# [WRITTEN REQUEST]
Note each line that includes the word "from". Copy those lines.

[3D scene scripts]
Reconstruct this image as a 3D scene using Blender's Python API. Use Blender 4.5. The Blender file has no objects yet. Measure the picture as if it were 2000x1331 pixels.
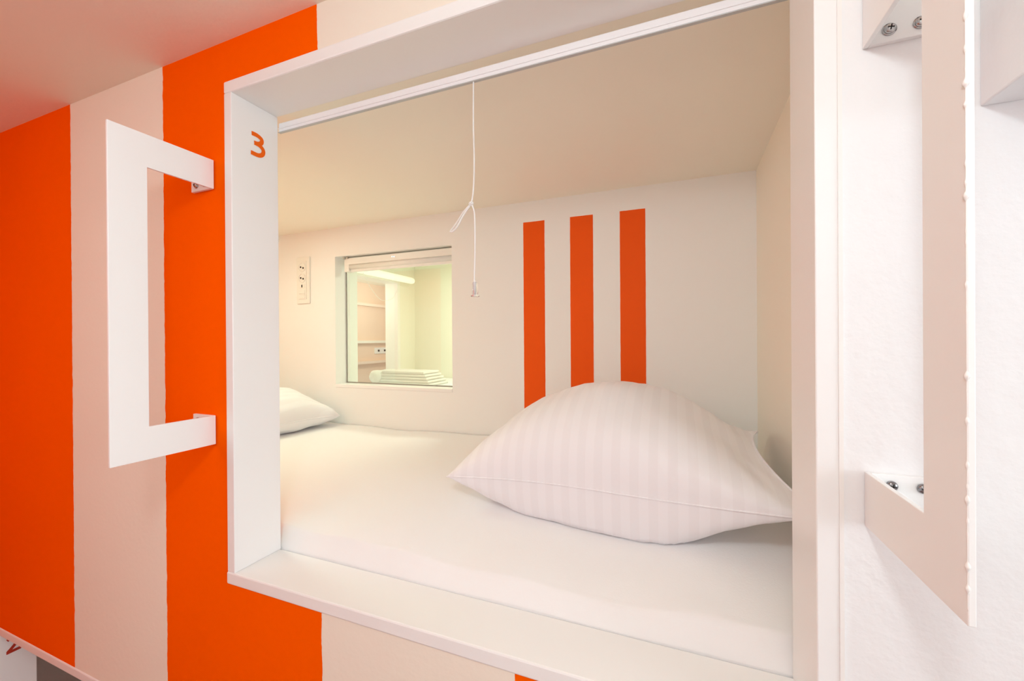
import bpy, bmesh, math, random
from mathutils import Vector, Matrix, noise
random.seed(7)
SC = bpy.context.scene
S = 0.6            # one plan unit (camera to bunk wall) in metres
H = 1.75           # eye height in metres
def V(x, y, z): return Vector((x*S, y*S, z*S + H))

# ------------------------------------------------------------------ camera
yaw, pitch, roll = -0.3771, -0.0021, 0.0065
fwd = Vector((math.sin(yaw), math.cos(yaw), 0)); rgt = Vector((math.cos(yaw), -math.sin(yaw), 0)); upv = Vector((0, 0, 1))
F = fwd*math.cos(pitch) + upv*math.sin(pitch); U = upv*math.cos(pitch) - fwd*math.sin(pitch)
R2 = rgt*math.cos(roll) - U*math.sin(roll); U2 = rgt*math.sin(roll) + U*math.cos(roll)
cd = bpy.data.cameras.new('camera'); cam = bpy.data.objects.new('camera', cd); SC.collection.objects.link(cam)
cd.sensor_width = 36; cd.lens = 36*801.8/2000; cd.clip_start = 0.01; cd.clip_end = 60
M = Matrix((R2, U2, -F)).transposed().to_4x4(); M.translation = V(0, 0, 0); cam.matrix_world = M
SC.camera = cam

# ------------------------------------------------------------------ world, lights, exposure
w = bpy.data.worlds.new('world'); SC.world = w; w.use_nodes = True
w.node_tree.nodes['Background'].inputs[0].default_value = (0.95, 0.97, 1.0, 1)
w.node_tree.nodes['Background'].inputs[1].default_value = 0.6
SC.view_settings.view_transform = 'Standard'; SC.view_settings.look = 'None'
SC.view_settings.gamma = 1; SC.view_settings.exposure = 0.18; SC.view_settings.use_curve_mapping = False
SC.cycles.max_bounces = 14; SC.cycles.diffuse_bounces = 8; SC.cycles.transmission_bounces = 8
SC.cycles.use_denoising = True
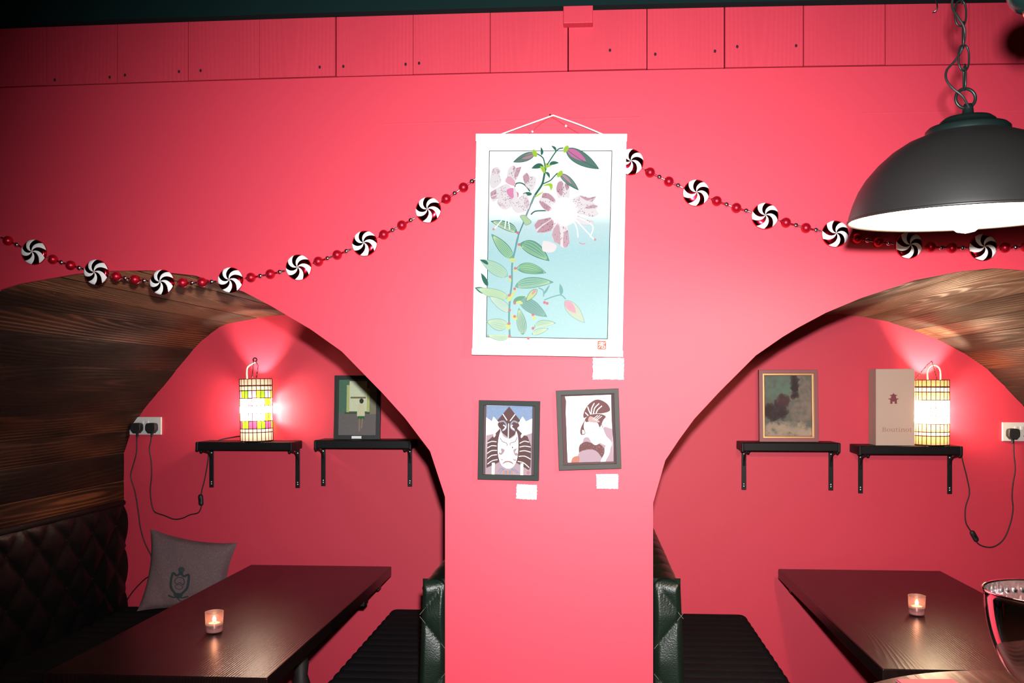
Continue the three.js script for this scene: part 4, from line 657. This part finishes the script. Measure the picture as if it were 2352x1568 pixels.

# [ANSWER BELOW]
from mathutils import Vector, Matrix, noise
Continue the three.js script for this scene: part 4, from line 657. This part finishes the script. Measure the picture as if it were 2352x1568 pixels.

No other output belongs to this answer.